NSA is releasing this guidance as part of the mission to help secure the DoD,  NSS and DIB. Administrators should warn the organisation against the use of wildcard TLS certificates and the ALPACA TLS attack.

The ALPACA method which attacks hardened web applications through  non-HTTP services secured by a TLS certificate with the same scope as the web application, raises the danger of employing wildcard certificates with a broad scope.

This technique allows a threat actor to trick web servers that support multiple protocols into responding to encrypted HTTPS requests using unencrypted protocols including FTP, email (IMAP, POP3), and others.

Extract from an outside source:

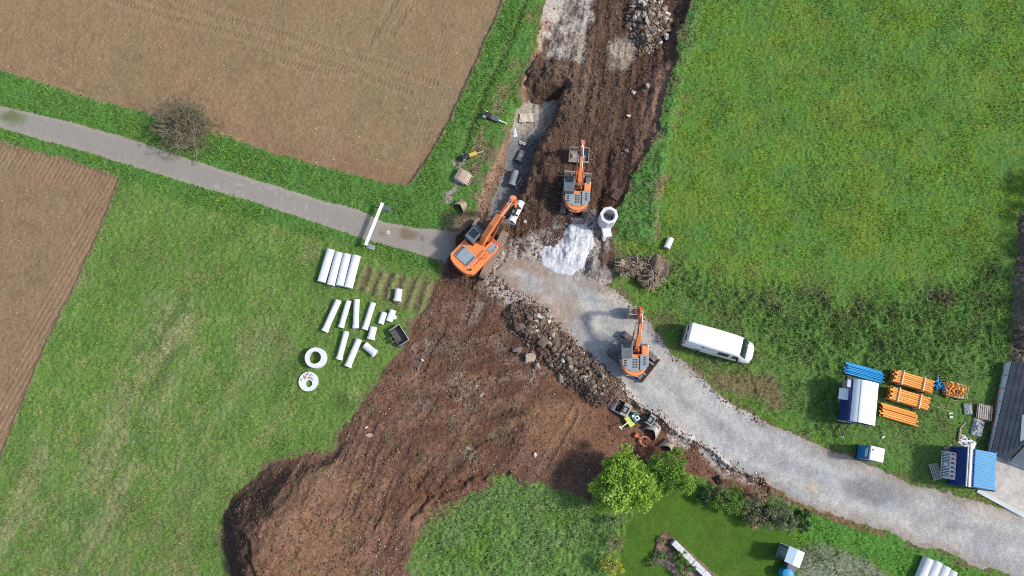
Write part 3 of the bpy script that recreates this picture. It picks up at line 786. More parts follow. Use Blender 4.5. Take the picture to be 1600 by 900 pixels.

The dangers of using wildcard TLS certificates

A wildcard certificate is a digital TLS certificate issued by businesses from certificate authorities that allows the owner to apply it to a domain and all of its subdomains at the same time. Companies have used wildcard certificates for years because they are less expensive and easier to maintain, since administrators can apply the same certificate to all servers rather than having to handle a separate certificate for each subdomain.

Threat actors may utilize the method to steal session cookies and other sensitive user data from the vulnerable web server, as well as perform arbitrary JavaScript.

On Thursday,NSA published the statement about the previous Security researchers attacks, “A malicious cyber actor who obtains control of the private key associated with a wildcard certificate will be able to impersonate any of the sites represented, as well as gain access to valid user credentials and protected information”.

The Cybersecurity Information Sheet provides mitigations for poorly implemented certificates and ALPACA, including:
 

  • Understanding the scope of each wildcard certificate used in your organization
  • Using an application gateway or web application firewall in front of servers, including non-HTTP servers
  • Using encrypted DNS and validating DNS security extensions to prevent DNS redirection
  • Enabling Application-Layer Protocol Negotiation (APLN), a TLS extension that allows the server/application to specify permitted protocols where possible
  • Maintaining web browsers at the latest version with current updates.